* PROBLEM TO WORK ON
Give only the number of lines below that contain the word "from".

start DATA EXCERPT

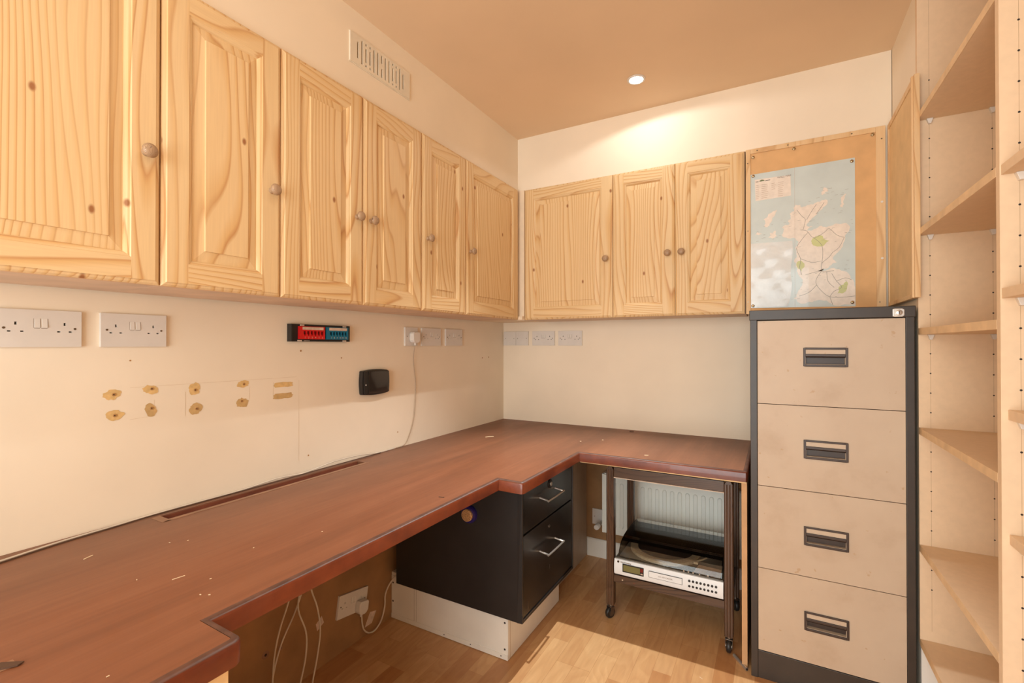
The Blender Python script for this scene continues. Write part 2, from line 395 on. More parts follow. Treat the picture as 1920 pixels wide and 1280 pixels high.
# ceiling with holes for the recessed lamps is kept plain: the fittings sit on its face
struct('ceiling', MB().box(XL-.1, XR+.1, YF-.1, YB+.1, CH, CH+.05), M['ceil'])
def blob(mb, y, z, ry, rz, mi, seed, holes=True, rect=False):
    r = random.Random(seed); n = 22; pts = []
    for k in range(n):
        a = 2*PI*k/n
        if rect:
            c, s_ = math.cos(a), math.sin(a); q = 1/max(abs(c), abs(s_)); q = min(q, 1.22)
            e = q*(1+r.uniform(-.10, .10))
        else: e = 1+r.uniform(-.14, .14)+.12*math.sin(2*a+seed)
        pts.append((XL+.0008, y+ry*e*math.cos(a), z+rz*e*math.sin(a)))
    mb.face(pts, mi)
    if holes:
        hy, hz = y+r.uniform(-.004, .004), z+r.uniform(-.004, .006)
        mb.lathe([(.0042, .0004), (.0042, .0016), (.0018, .0016), (.0018, .0006)], (XL+.0008, hy, hz), 'X', 12, 3)
        mb.lathe([(.0018, 0), (.0018, .0008)], (XL+.0008, hy, hz), 'X', 10, 4)
wl = MB().box(XL-.1, XL, YF-.1, YB+.1, 0, CH).box(XL, XU, YF, YB, ZT+.002, CH)
for i, (y, z, a, b, m) in enumerate([(.561, 1.068, .0175, .0145, 1), (.567, 1.014, .018, .0145, 1), (.648, 1.074, .018, .0125, 1), (.648, 1.018, .016, .016, 2),
        (.759, 1.066, .017, .0165, 1), (.763, 1.008, .018, .0165, 2), (.905, 1.071, .019, .0125, 1), (.903, 1.010, .018, .017, 2)]):
    blob(wl, y, z, a, b, m, i+1)
blob(wl, 1.047, 1.058, .036, .0085, 1, 21, False, True); blob(wl, 1.048, 1.019, .036, .0095, 2, 22, False, True)
for (y0, z0, y1, z1) in [(.60, 1.083, 1.10, 1.082), (.656, 1.045, .656, 1.01), (.60, .998, .64, 1.0), (.735, 1.06, .735, .99), (.927, 1.06, .927, 1.02), (1.11, 1.07, 1.11, .78), (1.01, 1.07, 1.01, 1.01)]:
    if y0 == y1: wl.face([(XL+.0006, y0-.0005, z0), (XL+.0006, y0+.0005, z0), (XL+.0006, y1+.0005, z1), (XL+.0006, y1-.0005, z1)], 5)
    else: wl.face([(XL+.0006, y0, z0-.0005), (XL+.0006, y1, z1-.0005), (XL+.0006, y1, z1+.0005), (XL+.0006, y0, z0+.0005)], 5)
for (y, z, r) in [(.60, 1.155, .002), (1.117, 1.175, .0035), (1.30, 1.145, .003), (1.62, .80, .003), (2.33, 1.12, .004), (2.40, 1.122, .004), (1.15, .79, .003)]:
    wl.lathe([(r, 0), (r, .0006)], (XL+.0004, y, z), 'X', 10, 3)
struct('wall_left', wl, [M['wall'], M['filler'], M['filler_b'], M['plug_hole'], M['slot'], M['faint']], merge=False)
struct('wall_back', MB().box(XL, XR+.1, YB, YB+.1, 0, CH).box(XU, .40, YU, YB, ZT+.002, CH).box(-.108, .40, YU, YB, 1.335, ZT+.002), M['wall'])
struct('wall_right', MB().box(XR, XR+.1, YF-.1, YB, 0, CH).box(.402, XR, 1.952, YB, 0, CH), M['wall'])
# front wall behind the camera, with an opening added for the fill light
wf = MB().box(XL, XR, YF-.1, YF, 0, .1).box(XL, XR, YF-.1, YF, 2.2, CH).box(XL, -1.17, YF-.1, YF, .1, 2.2).box(.33, XR, YF-.1, YF, .1, 2.2)
struct('wall_front', wf, M['wall'])
wn = MB()
for a, b, c, d in ((-1.17, -1.12, .1, 2.2), (.28, .33, .1, 2.2), (-1.12, .28, .1, .15), (-1.12, .28, 2.15, 2.2), (-.45, -.40, .15, 2.15)): wn.box(a, b, YF-.07, YF-.02, c, d)
struct('added_window_1', wn, M['white_board'], bevel=.003)  # unseen window frame added around the rear fill light
struct('baseboard_back', MB().prism([(2.5765, 0), (2.5765, .10), (2.566, .10), (2.560, .094), (2.560, 0)], 'X', -.938, .38), M['white_board'])
# brown hardboard lining under the worktop, left and back
lm = MB().box(-1.4995, -1.475, -.6, 2.562, 0.0005, .6885)
for (y, z, r) in [(.969, .171, .013), (1.023, .164, .009)]:
    lm.lathe([(r, 0), (r*.8, .001)], (-1.475, y, z), 'X', 12, 1); lm.lathe([(r*.35, 0), (r*.35, .0018)], (-1.475, y, z), 'X', 10, 2)
lm.face([(-1.4745, 1.17, .142), (-1.4745, 1.20, .160), (-1.4745, 1.19, .19), (-1.4745, 1.165, .17)], 3)
lm.face([(-1.4745, 1.40, .035), (-1.4745, 1.44, .035), (-1.4745, 1.465, .075), (-1.4745, 1.43, .085)], 3)
struct('trim_1', lm, [M['mdf_brown'], M['raw_edge'], M['slot'], M['label']], merge=False)
struct('trim_2', MB().box(-1.4745, -.07, 2.5665, 2.5772, .1015, .6885), M['mdf_brown'])
# pale filler post in the corner between the two runs of wall cabinets
struct('trim_3', MB().box(-1.2545, -1.207, 2.300, 2.3150, ZB-.002, ZT+.001).box(-1.4995, -1.2073, 2.2785, 2.577, ZB+.001, ZB+.019), M['post'])  # second box is added to close the corner void against a light leak
# white board at the foot of the pier under the shelving
struct('trim_4', MB().box(.402, .655, 1.9375, 1.951, 0.0005, .250), M['white_board'])

# ------------------------------------------------------------------ wall cabinets
def door_frame(w, h, S=.056):
    mb = MB()
    def ring(a, b, ya, yb, mv=0, mh=1):
        x0, x1, z0, z1 = a, w-a, a, h-a; X0, X1, Z0, Z1 = b, w-b, b, h-b
        mb.face([(x0, ya, z0), (X0, yb, Z0), (X0, yb, Z1), (x0, ya, z1)], mv); mb.face([(x1, ya, z0), (x1, ya, z1), (X1, yb, Z1), (X1, yb, Z0)], mv)
        mb.face([(x0, ya, z0), (x1, ya, z0), (X1, yb, Z0), (X0, yb, Z0)], mh); mb.face([(x0, ya, z1), (X0, yb, Z1), (X1, yb, Z1), (x1, ya, z1)], mh)
    T = -.020
    ring(0, 0, 0, -.013, 2, 2); ring(0, .004, -.013, -.0165, 0, 0); ring(.004, .008, -.0165, -.018, 0, 0); ring(.008, .010, -.018, T, 0, 0)
    i, j = .010, S
    mb.face([(i, T, i), (j, T, i), (j, T, h-i), (i, T, h-i)], 0); mb.face([(w-j, T, i), (w-i, T, i), (w-i, T, h-i), (w-j, T, h-i)], 0)
    mb.face([(j, T, i), (w-j, T, i), (w-j, T, j), (j, T, j)], 1); mb.face([(j, T, h-j), (w-j, T, h-j), (w-j, T, h-i), (j, T, h-i)], 1)
    ring(S, S+.002, T, -.0178); ring(S+.002, S+.006, -.0178, -.0168); ring(S+.006, S+.010, -.0168, -.0138); ring(S+.010, S+.0125, -.0138, -.0095)
    mb.face([(0, 0, 0), (0, 0, h), (w, 0, h), (w, 0, 0)], 2)
    return mb
def door_panel(w, h, S=.056):
    mb = MB(); a = S+.011; P = [(a, -.0096), (a+.001, -.0100), (a+.024, -.0138), (a+.0275, -.0145), (a+.0285, -.0180)]
    for (p, yp), (q, yq) in zip(P, P[1:]):
        x0, x1, z0, z1 = p, w-p, p, h-p; X0, X1, Z0, Z1 = q, w-q, q, h-q
        mb.face([(x0, yp, z0), (X0, yq, Z0), (X0, yq, Z1), (x0, yp, z1)]); mb.face([(x1, yp, z0), (x1, yp, z1), (X1, yq, Z1), (X1, yq, Z0)])
        mb.face([(x0, yp, z0), (x1, yp, z0), (X1, yq, Z0), (X0, yq, Z0)]); mb.face([(x0, yp, z1), (X0, yq, Z1), (X1, yq, Z1), (x1, yp, z1)])
    q = P[-1][0]; mb.face([(q, -.018, q), (w-q, -.018, q), (w-q, -.018, h-q), (q, -.018, h-q)])
    return mb
KNOB = [(0, -.031), (.007, -.0305), (.0125, -.028), (.0155, -.0235), (.0158, -.0205), (.0128, -.0165), (.008, -.0125), (.0068, -.008), (.0072, -.004), (.0085, -.001), (.0085, 0)]
def cabinet(loc, rz, W_, doors, label, d=.238):
    """doors: (x0, x1, knob side 'L'/'R')"""
    t = thing('wall_cabinet', label, 'cabinet', loc, rz, 'pine wall cabinets'); H = ZT-ZB
    b = MB().box(0, .018, 0, d, 0, H).box(W_-.018, W_, 0, d, 0, H).box(.018, W_-.018, 0, d, 0, .018).box(.018, W_-.018, 0, d, H-.018, H).box(.018, W_-.018, d-.006, d, .018, H-.018)
    build('carcass', b, M['carcass'], t)
    for x0, x1, ks in doors:
        w = x1-x0; dr = build('door', door_frame(w, H), [M['pine_v'], M['pine_h'], M['pine_edge']], t)
        dr.location = (x0, -.0006, 0)
        build('panel', door_panel(w, H), M['pine_panel'], dr)
        kx = .030 if ks == 'L' else w-.030
        k = build('knob', MB().lathe(KNOB, (0, 0, 0), 'Y', 28), M['knob'], dr, smooth=True)
        k.location = (kx, -.020, 1.628-ZB)
    return t
XD, YD = -1.2294-.020, 2.2984+.020      # plane of the carcass fronts
L = PI/2
cabinet((XD, .050, ZB), L, .4995, [(0, .4985, 'R')], 'wide pine wall cabinet nearest the camera, cut off by the left edge')
cabinet((XD, .551, ZB), L, .3000, [(.001, .2995, 'R')], 'pine wall cabinet with one narrow door, above the second double socket from the left')
cabinet((XD, .8525, ZB), L, .6155, [(.001, .3065, 'R'), (.3095, .6135, 'L')], 'pine wall cabinet with two doors whose knobs sit close together, under the air vent')
cabinet((XD, 1.469, ZB), L, .3065, [(.001, .3055, 'L')], 'narrow one-door pine wall cabinet right of the air vent, beside the left-hand corner cabinet')
cabinet((XD, 1.7765, ZB), L, .5015, [(.001, .4995, 'L')], 'wide pine wall cabinet on the left wall, touching the room corner')
cabinet((-1.2055, YD, ZB), 0, .4975, [(.001, .4965, 'R')], 'wide pine wall cabinet on the back wall, touching the room corner')
cabinet((-.7075, YD, ZB), 0, .5945, [(.001, .2985, 'R'), (.3005, .5930, 'L')], 'two-door pine wall cabinet on the back wall beside the map board')

# ------------------------------------------------------------------ air vent
t = thing('air_vent', 'cream slotted air vent on the upper left wall above the cabinets', 'vent', (XU, 1.117, 2.160), L)
vw, vh = .297, .101
pat = ['s', 'f', 'd', 'd', 'f', 'f', 'h', 'f', 'f', 'd', 'd', 'f', 's']; hs = []
for i, p in enumerate(pat):
    x = .030+i*.0188; a, b = x, x+.0072
    if p == 's': hs.append((a, b, .022, .079))
    if p == 'f': hs.append((a, b, .010, .091))
    if p == 'd': hs += [(a, b, .010, .017), (a, b, .025, .074), (a, b, .083, .091)]
    if p == 'h': hs += [(a, b, .010, .042), (a, b, .061, .091)]
build('cover', MB().plate(vw, vh, .006, hs, .005, 0, 1, y=-.006), [M['grille'], M['grille_dk']], t)
build('frame', MB().box(-.002, vw+.002, -.003, -.0005, -.003, 0).box(-.002, vw+.002, -.003, -.0005, vh, vh+.002), M['grille'], t)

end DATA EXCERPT

* THE REPLY
2